Union calls TSA contract negotiations ‘very discouraging’
AFGE president says the agency’s definition of third-party review of employee grievances does not pass ‘smell test.’
AFGE President John Gage called his meeting Monday with TSA Administrator John Pistole "very discouraging," particularly on the "key point" of allowing an independent third party to adjudicate employee disputes.
"It's a fundamental collective bargaining right. It's what makes the world go round. It's something that every employee in [the Homeland Security Department] has, it's something that even the management of TSA has," Gage said during a press conference Tuesday. Since winning exclusive representation of more than 40,000 TSA airport screeners in June, AFGE has urged TSA to meet its definition of a "third-party" or independent review process for resolving employee disputes.
Gage called TSA's current review system a "kangaroo court," and said an employee cannot face an accuser, bring witnesses, conduct cross-examination, or do "anything that has become standards not just in federal government, not just in unions, but in America."
Pistole has told Gage through lawyers that TSA would have a fair and neutral dispute resolution process, Gage said, but "that you simply go to a manager." This system "just doesn't pass the smell test on independent fairness and neutrality," he said.
TSA pledged to work with the union. "TSA is committed to ensuring that all employees are given full due process rights and looks forward to continued discussions with AFGE related to these important issues," the agency said in a statement.
Other issues AFGE plans to pursue further in its negotiations with TSA include the agency's pay system, which Gage said discriminates against older employees, women and minorities.

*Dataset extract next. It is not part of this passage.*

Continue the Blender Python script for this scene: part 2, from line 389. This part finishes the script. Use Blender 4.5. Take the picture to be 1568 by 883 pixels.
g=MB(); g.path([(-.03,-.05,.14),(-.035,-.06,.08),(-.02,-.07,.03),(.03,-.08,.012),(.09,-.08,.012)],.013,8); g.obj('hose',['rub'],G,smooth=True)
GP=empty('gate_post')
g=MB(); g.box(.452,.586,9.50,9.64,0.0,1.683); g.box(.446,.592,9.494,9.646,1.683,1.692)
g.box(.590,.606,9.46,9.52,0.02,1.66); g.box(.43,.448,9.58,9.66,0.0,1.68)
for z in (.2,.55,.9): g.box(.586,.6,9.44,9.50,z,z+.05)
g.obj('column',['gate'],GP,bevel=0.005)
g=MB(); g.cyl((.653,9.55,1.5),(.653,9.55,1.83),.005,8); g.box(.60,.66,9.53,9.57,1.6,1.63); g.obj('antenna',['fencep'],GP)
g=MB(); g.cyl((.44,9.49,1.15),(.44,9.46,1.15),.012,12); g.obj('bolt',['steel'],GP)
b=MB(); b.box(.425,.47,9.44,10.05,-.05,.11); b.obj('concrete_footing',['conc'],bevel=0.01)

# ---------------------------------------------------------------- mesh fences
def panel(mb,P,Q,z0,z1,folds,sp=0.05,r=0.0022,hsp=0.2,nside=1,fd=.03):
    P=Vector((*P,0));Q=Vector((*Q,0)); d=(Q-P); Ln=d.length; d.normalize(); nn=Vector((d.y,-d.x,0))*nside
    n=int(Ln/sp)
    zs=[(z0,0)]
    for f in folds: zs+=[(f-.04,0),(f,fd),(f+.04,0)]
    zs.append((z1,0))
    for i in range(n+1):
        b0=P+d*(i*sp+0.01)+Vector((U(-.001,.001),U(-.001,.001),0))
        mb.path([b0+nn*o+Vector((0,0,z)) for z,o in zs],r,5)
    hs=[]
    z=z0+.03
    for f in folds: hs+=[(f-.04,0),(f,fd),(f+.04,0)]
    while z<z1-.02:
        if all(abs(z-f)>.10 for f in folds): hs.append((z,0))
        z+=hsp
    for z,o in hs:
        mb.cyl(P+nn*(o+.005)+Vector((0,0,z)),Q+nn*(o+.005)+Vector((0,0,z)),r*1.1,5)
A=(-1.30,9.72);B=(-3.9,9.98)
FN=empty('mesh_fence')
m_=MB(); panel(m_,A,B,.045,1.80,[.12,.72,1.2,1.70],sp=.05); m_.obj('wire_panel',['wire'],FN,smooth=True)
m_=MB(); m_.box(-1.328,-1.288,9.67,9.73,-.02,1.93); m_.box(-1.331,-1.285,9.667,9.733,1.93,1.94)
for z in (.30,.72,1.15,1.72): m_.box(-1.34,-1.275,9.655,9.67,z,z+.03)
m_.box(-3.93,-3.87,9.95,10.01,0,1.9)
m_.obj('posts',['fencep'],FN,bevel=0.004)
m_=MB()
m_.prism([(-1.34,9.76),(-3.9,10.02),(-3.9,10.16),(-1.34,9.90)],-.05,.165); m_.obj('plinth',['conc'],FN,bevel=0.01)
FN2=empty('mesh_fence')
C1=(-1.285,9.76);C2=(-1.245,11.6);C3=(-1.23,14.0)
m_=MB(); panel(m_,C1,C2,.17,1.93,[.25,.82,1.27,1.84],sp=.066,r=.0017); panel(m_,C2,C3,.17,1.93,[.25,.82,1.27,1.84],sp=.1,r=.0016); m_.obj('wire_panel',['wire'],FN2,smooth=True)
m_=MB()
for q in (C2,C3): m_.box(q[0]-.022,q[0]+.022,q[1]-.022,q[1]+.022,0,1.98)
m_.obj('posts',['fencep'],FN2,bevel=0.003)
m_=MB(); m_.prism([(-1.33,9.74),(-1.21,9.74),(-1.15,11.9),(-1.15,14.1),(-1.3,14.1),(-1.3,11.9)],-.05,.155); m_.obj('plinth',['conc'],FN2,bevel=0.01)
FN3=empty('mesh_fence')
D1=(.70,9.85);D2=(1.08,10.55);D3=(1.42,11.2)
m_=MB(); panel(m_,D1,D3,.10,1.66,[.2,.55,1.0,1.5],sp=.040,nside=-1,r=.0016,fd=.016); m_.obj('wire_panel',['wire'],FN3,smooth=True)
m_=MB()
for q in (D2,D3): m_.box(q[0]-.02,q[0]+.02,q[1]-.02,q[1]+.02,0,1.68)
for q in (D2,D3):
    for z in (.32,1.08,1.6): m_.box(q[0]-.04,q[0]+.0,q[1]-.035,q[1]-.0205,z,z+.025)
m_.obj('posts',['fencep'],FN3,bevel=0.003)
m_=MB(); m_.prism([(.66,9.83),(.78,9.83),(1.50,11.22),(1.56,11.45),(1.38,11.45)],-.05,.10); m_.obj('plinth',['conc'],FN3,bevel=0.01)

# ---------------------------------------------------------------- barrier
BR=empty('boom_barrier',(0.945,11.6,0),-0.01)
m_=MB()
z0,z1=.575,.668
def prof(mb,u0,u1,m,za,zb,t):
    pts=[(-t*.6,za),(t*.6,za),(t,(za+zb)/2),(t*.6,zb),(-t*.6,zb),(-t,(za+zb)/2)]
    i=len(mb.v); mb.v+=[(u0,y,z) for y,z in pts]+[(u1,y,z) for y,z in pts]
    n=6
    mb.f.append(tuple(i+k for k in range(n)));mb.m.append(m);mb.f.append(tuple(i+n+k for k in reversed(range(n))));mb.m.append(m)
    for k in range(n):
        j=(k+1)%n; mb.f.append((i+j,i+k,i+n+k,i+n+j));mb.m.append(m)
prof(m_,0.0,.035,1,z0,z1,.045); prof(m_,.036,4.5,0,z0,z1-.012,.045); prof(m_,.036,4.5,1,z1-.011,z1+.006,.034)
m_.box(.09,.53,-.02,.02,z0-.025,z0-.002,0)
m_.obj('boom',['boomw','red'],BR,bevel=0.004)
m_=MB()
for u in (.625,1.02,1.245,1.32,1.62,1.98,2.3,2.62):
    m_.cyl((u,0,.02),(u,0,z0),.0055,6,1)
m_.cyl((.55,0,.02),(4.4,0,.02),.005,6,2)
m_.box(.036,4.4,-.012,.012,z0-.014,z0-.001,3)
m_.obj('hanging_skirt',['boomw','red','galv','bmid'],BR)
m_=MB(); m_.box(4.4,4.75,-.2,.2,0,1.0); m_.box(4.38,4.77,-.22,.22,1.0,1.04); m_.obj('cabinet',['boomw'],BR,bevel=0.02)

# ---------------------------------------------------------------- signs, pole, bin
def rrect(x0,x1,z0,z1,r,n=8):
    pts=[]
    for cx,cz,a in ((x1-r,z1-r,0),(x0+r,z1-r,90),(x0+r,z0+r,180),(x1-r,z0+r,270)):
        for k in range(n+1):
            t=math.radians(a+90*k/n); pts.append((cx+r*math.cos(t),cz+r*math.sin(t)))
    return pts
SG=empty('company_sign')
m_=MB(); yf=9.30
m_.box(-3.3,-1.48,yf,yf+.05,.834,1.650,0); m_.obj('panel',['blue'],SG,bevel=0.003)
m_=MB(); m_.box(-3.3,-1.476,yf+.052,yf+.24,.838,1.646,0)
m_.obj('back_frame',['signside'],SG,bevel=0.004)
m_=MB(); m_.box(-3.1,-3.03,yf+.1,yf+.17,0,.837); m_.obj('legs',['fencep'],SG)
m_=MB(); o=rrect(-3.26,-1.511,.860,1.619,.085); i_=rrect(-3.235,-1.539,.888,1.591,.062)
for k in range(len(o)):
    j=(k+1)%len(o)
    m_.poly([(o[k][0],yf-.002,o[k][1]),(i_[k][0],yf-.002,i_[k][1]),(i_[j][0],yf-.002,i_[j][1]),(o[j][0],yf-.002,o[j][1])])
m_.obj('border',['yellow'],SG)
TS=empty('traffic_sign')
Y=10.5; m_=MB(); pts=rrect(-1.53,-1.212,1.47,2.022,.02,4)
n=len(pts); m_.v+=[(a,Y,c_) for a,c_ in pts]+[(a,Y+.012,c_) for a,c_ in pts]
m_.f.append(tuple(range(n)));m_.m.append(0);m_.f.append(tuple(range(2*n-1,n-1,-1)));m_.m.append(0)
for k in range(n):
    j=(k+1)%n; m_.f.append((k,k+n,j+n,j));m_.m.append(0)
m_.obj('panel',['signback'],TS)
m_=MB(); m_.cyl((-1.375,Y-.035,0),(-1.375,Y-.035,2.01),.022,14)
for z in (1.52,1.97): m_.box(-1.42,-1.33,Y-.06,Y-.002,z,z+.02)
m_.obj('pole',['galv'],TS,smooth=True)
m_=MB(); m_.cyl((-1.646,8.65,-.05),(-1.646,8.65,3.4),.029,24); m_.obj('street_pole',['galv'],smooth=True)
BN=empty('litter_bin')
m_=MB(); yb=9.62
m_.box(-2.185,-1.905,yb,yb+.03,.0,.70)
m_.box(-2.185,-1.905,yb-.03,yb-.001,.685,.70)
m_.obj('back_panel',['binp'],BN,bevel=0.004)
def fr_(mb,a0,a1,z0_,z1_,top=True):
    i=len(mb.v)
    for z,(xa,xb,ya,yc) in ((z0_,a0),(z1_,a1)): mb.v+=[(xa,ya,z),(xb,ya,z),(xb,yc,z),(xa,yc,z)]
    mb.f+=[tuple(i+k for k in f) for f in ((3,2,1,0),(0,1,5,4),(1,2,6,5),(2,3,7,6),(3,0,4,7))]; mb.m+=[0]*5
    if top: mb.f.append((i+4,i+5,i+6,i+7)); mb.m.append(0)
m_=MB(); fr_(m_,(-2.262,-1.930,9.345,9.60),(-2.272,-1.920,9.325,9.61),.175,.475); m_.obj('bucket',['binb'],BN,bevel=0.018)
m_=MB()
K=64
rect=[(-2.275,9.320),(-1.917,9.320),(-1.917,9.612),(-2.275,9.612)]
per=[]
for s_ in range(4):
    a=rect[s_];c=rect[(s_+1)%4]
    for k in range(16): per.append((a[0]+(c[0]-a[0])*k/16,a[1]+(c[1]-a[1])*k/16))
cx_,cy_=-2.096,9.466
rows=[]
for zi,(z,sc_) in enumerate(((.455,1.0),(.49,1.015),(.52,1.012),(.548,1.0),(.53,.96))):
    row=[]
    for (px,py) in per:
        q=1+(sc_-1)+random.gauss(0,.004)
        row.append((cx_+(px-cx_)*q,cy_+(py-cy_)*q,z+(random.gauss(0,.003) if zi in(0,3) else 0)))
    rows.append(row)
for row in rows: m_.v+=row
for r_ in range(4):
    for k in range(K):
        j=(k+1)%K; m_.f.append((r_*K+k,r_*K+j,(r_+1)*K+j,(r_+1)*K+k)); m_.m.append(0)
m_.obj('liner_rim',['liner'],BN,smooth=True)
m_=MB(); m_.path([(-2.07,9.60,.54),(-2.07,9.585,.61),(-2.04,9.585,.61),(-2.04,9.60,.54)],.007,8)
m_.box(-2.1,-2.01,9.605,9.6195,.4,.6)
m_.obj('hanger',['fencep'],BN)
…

Transportation security officers from several union locals were at Tuesday's press conference and explained their concerns.
"We were promised the world," said Alan Jackimowicz, a TSO from Detroit. "A young organization, and you would just rise to the occasion and you would get everything you ever wished for. But that's not what happened. This was supposed to be 50-50. . . look how many women supervisors you see. You see very few."
Stacy Bodtmann, a transportation security officer at Newark Liberty International Airport airport, said that women officers who must conduct pat-downs on female passengers are stretched too thin, leading to discipline issues with management.
"If you question management on, 'Why do I have to run to a different terminal?' there's a discipline that follows," Bodtmann said. "You can be disciplined and be completely innocent, but because of the peer review and all it is, is a manager, your supervisor and peers, it's about, 'Well, can we discipline you for this?' "
"Whereas, a third party would understand that this is about whether you did the right or wrong thing," she said.
Gage said that negotiations in Congress on the payroll tax cut extension could give transportation security officers "the worst of both worlds" if they included an extended federal pay freeze or provisions increasing the amount they must contribute to their pensions.
"They will get all the bad things that are coming down on federal workers, and they have the extra added traction of not having anywhere near the same base pay as other federal employees," Gage said.